_Material provided_.
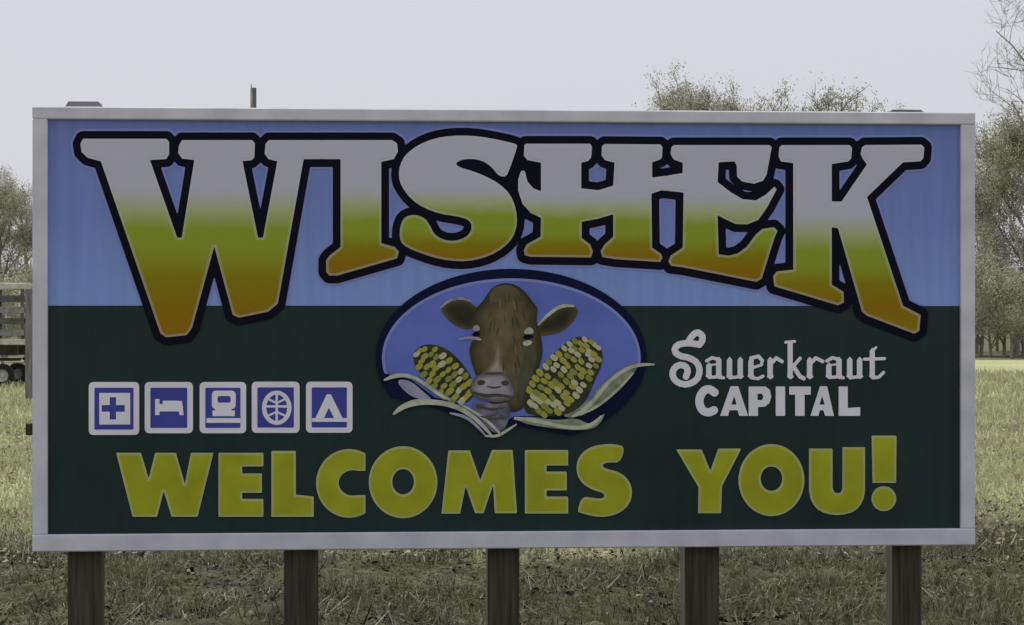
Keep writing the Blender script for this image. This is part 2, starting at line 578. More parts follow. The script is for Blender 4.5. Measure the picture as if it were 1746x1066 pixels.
# dead stems standing and lying over the strip
N = 22000
x = rng.uniform(-6.5, 6.5, N); y = rng.uniform(11, 21, N)
k = vnoise(x*1.2+90, y*1.2) > rng.uniform(0.35, 0.8, N); x, y = x[k], y[k]; n = len(x)
v, f = blades(np.stack([x,y,gz(x,y)-0.01],1), rng.uniform(0.04,0.17,n)*(0.5+vnoise(x*1.2+90,y*1.2)), rng.uniform(0.002,0.0055,n), rng.uniform(0.3,3.0,n))
tag(link('dead_stems', mesh('dead_stems', v, f), island_mat('dead_stems', [(0.24,0.21,0.16),(0.06,0.05,0.035),(0.13,0.11,0.08),(0.38,0.35,0.29),(0.03,0.026,0.018),(0.16,0.14,0.10),(0.05,0.045,0.03)])), 'thin grey dead weed stems tangled around the sign posts', 'dead stems', kind='stuff')
# pale grass beyond
N = 150000
q = rng.uniform(0,1,N)
y = 16.3*np.exp(q*math.log(75/16.3))
x = rng.uniform(-1,1,N)*(y*0.27+1.0)
k = rng.uniform(0,1,N) > soil_edge(x,y)*0.97
x, y = x[k], y[k]
sc = np.sqrt(y/17)
h = rng.uniform(0.05,0.13,len(x))*sc*(0.6+0.8*vnoise(x*0.8,y*0.8))
v, f = blades(np.stack([x,y,gz(x,y)-0.01],1), h, rng.uniform(0.004,0.008,len(x))*sc*1.3, rng.uniform(0.1,0.9,len(x)))
grass_m = island_mat('field_grass', [(0.29,0.33,0.16),(0.46,0.46,0.29),(0.36,0.40,0.20),(0.54,0.52,0.37),(0.25,0.31,0.15),(0.44,0.44,0.26)], trans=0.35, patch=(0.27,0.24,0.17), pscale=1.1, pamt=(0.46,0.68))
tag(link('field_grass', mesh('field_grass', v, f), grass_m), 'pale straw and green grass of the open field', 'grass', kind='stuff')

# ================================================================== THE SIGN
sign = empty('welcome_sign', (MX, MY, 0), TH)
tag(sign, 'large framed welcome billboard with blue and dark green face on timber posts', 'billboard')

M = {}
M['panel_blue'] = (0.185,0.262,0.67); M['panel_green'] = srgb(36,53,53)
LAV = (0.53,0.52,0.64); LIME = (0.29,0.36,0.030); GOLD = (0.27,0.22,0.003); BRN = (0.30,0.165,0.002)
MIDT = (0.44,0.48,0.26)
m_black = paint('outline_paint', (0.004,0.004,0.014), 0.2, rough=0.6)
m_black.node_tree.nodes['Principled BSDF'].inputs['Specular IOR Level'].default_value = 0.08
m_navy = paint('navy_paint', (0.004,0.006,0.040), 0.2, rough=0.6)
m_navy.node_tree.nodes['Principled BSDF'].inputs['Specular IOR Level'].default_value = 0.1
m_halo = paint('pale_blue_outline', srgb(134,142,206), 0.08)
m_white = paint('white_paint', (0.77,0.76,0.86), 0.07)
m_lime = paint('lime_paint', (0.37,0.39,0.018), 0.14, scale=5)
m_lime_rim = paint('lime_edge_paint', (0.43,0.46,0.17), 0.10)
m_tileblue = paint('tile_blue', (0.055,0.065,0.34), 0.15)
m_frame = noise_mat('frame_paint', (0.53,0.525,0.61), (0.66,0.65,0.73), scale=5, rough=0.5, bump=0.08, bscale=60, detail=8, stretch=(1,1,1))
m_post = noise_mat('weathered_timber', (0.034,0.032,0.021), (0.085,0.077,0.052), scale=3, rough=0.9, bump=0.5, bscale=14, stretch=(14,14,0.7), bdist=0.01)
m_cap = noise_mat('post_top', (0.12,0.115,0.12), (0.2,0.19,0.2), scale=9, rough=0.8)
m_back = noise_mat('panel_back', (0.25,0.22,0.17), (0.32,0.28,0.22), scale=4, rough=0.8)

# ---- panel, painted in two fields with a straight edge
def edge(x0, y0, x1, y1):
    return uv([x0], [y0]), uv([x1], [y1])
uL, zT = [float(q[0]) for q in uv([70],[193])]
uR, zB = [float(q[0]) for q in uv([1649],[922])]
zS = float(uv([860],[521.5])[1][0])
pm, nt, b = new_mat('panel_paint')
tc = nt.nodes.new('ShaderNodeTexCoord'); sx = nt.nodes.new('ShaderNodeSeparateXYZ')
nt.links.new(tc.outputs['Object'], sx.inputs[0])
gt = nt.nodes.new('ShaderNodeMath'); gt.operation = 'GREATER_THAN'; gt.inputs[1].default_value = zS
nt.links.new(sx.outputs[2], gt.inputs[0])
n1 = nt.nodes.new('ShaderNodeTexNoise'); n1.inputs['Scale'].default_value = 1.6; n1.inputs['Detail'].default_value = 7
nt.links.new(tc.outputs['Object'], n1.inputs['Vector'])
def pr(c, v):
    r = nt.nodes.new('ShaderNodeValToRGB')
    r.color_ramp.elements[0].position = 0.3; r.color_ramp.elements[1].position = 0.7
    r.color_ramp.elements[0].color = (*[x*(1-v) for x in c],1); r.color_ramp.elements[1].color = (*[min(1,x*(1+v)) for x in c],1)
    nt.links.new(n1.outputs[0], r.inputs[0]); return r
mx = nt.nodes.new('ShaderNodeMixRGB')
nt.links.new(gt.outputs[0], mx.inputs[0])
mrz = nt.nodes.new('ShaderNodeMapRange'); mrz.inputs['From Min'].default_value = zS; mrz.inputs['From Max'].default_value = zT
nt.links.new(sx.outputs[2], mrz.inputs['Value'])
fz = nt.nodes.new('ShaderNodeValToRGB')
for i_, (p_, c_) in enumerate([(0.0,(0.245,0.36,0.74)),(0.45,(0.195,0.275,0.62)),(1.0,(0.165,0.215,0.53))]):
    if i_ == 1: fz.color_ramp.elements.new(p_)
for e_, (p_, c_) in zip(fz.color_ramp.elements, [(0.0,(0.245,0.36,0.74)),(0.45,(0.195,0.275,0.62)),(1.0,(0.165,0.215,0.53))]):
    e_.position = p_; e_.color = (*c_, 1)
nt.links.new(mrz.outputs[0], fz.inputs[0])
# faint rain streaks and dust
mps = nt.nodes.new('ShaderNodeMapping'); mps.inputs['Scale'].default_value = (9,9,0.5)
nt.links.new(tc.outputs['Object'], mps.inputs[0])
ns = nt.nodes.new('ShaderNodeTexNoise'); ns.inputs['Scale'].default_value = 2.2; ns.inputs['Detail'].default_value = 8
nt.links.new(mps.outputs[0], ns.inputs['Vector'])
rs = nt.nodes.new('ShaderNodeValToRGB'); rs.color_ramp.elements[0].position = 0.35; rs.color_ramp.elements[1].position = 0.7
rs.color_ramp.elements[0].color = (0.92,0.92,0.925,1); rs.color_ramp.elements[1].color = (1.04,1.04,1.035,1)
nt.links.new(ns.outputs[0], rs.inputs[0])
ml = nt.nodes.new('ShaderNodeMixRGB'); ml.blend_type = 'MULTIPLY'; ml.inputs[0].default_value = 1
nt.links.new(pr(M['panel_green'],0.18).outputs[0], mx.inputs[1]); nt.links.new(fz.outputs[0], mx.inputs[2])
nt.links.new(mx.outputs[0], ml.inputs[1]); nt.links.new(rs.outputs[0], ml.inputs[2])
nt.links.new(ml.outputs[0], b.inputs['Base Color'])
b.inputs['Roughness'].default_value = 0.55; b.inputs['Specular IOR Level'].default_value = 0.12
mbp = MB(); mbp.box((uL,0,zB),(uR,0.02,zT)); mbp.build('panel', pm, sign)

# ---- frame rails (mitred look: uprights run between the top and bottom rails)
fo = {}
u0 = float(uv([56],[560])[0][0]); u1 = float(uv([1661],[560])[0][0])
ui0 = float(uv([82],[560])[0][0]); ui1 = float(uv([1636.5],[560])[0][0])
zt = float(uv([56],[182])[1][0]); zti = float(uv([70],[203.5])[1][0])
zb = float(uv([56],[940.5])[1][0]); zbi = float(uv([82],[911])[1][0])
MB().box((u0,-0.028,zti),(u1,0.045,zt),0.006).build('frame_rail', m_frame, sign)
MB().box((u0,-0.028,zb),(u1,0.045,zbi),0.006).build('frame_rail', m_frame, sign)
MB().box((u0+.001,-0.026,zbi),(ui0,0.044,zti),0.005).build('frame_rail', m_frame, sign)
MB().box((ui1,-0.026,zbi),(u1-.001,0.044,zti),0.005).build('frame_rail', m_frame, sign)
# backing battens behind the panel
for zz in (zb+0.35, (zb+zt)/2, zt-0.35):
    MB().box((u0+.1,0.0205,zz-.045),(u1-.1,0.047,zz+.045)).build('batten', m_post, sign)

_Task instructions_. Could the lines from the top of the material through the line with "field', 'grass', kind='stuff')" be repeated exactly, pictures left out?

_Output for this exercise_.
Keep writing the Blender script for this image. This is part 2, starting at line 578. More parts follow. The script is for Blender 4.5. Measure the picture as if it were 1746x1066 pixels.
# dead stems standing and lying over the strip
N = 22000
x = rng.uniform(-6.5, 6.5, N); y = rng.uniform(11, 21, N)
k = vnoise(x*1.2+90, y*1.2) > rng.uniform(0.35, 0.8, N); x, y = x[k], y[k]; n = len(x)
v, f = blades(np.stack([x,y,gz(x,y)-0.01],1), rng.uniform(0.04,0.17,n)*(0.5+vnoise(x*1.2+90,y*1.2)), rng.uniform(0.002,0.0055,n), rng.uniform(0.3,3.0,n))
tag(link('dead_stems', mesh('dead_stems', v, f), island_mat('dead_stems', [(0.24,0.21,0.16),(0.06,0.05,0.035),(0.13,0.11,0.08),(0.38,0.35,0.29),(0.03,0.026,0.018),(0.16,0.14,0.10),(0.05,0.045,0.03)])), 'thin grey dead weed stems tangled around the sign posts', 'dead stems', kind='stuff')
# pale grass beyond
N = 150000
q = rng.uniform(0,1,N)
y = 16.3*np.exp(q*math.log(75/16.3))
x = rng.uniform(-1,1,N)*(y*0.27+1.0)
k = rng.uniform(0,1,N) > soil_edge(x,y)*0.97
x, y = x[k], y[k]
sc = np.sqrt(y/17)
h = rng.uniform(0.05,0.13,len(x))*sc*(0.6+0.8*vnoise(x*0.8,y*0.8))
v, f = blades(np.stack([x,y,gz(x,y)-0.01],1), h, rng.uniform(0.004,0.008,len(x))*sc*1.3, rng.uniform(0.1,0.9,len(x)))
grass_m = island_mat('field_grass', [(0.29,0.33,0.16),(0.46,0.46,0.29),(0.36,0.40,0.20),(0.54,0.52,0.37),(0.25,0.31,0.15),(0.44,0.44,0.26)], trans=0.35, patch=(0.27,0.24,0.17), pscale=1.1, pamt=(0.46,0.68))
tag(link('field_grass', mesh('field_grass', v, f), grass_m), 'pale straw and green grass of the open field', 'grass', kind='stuff')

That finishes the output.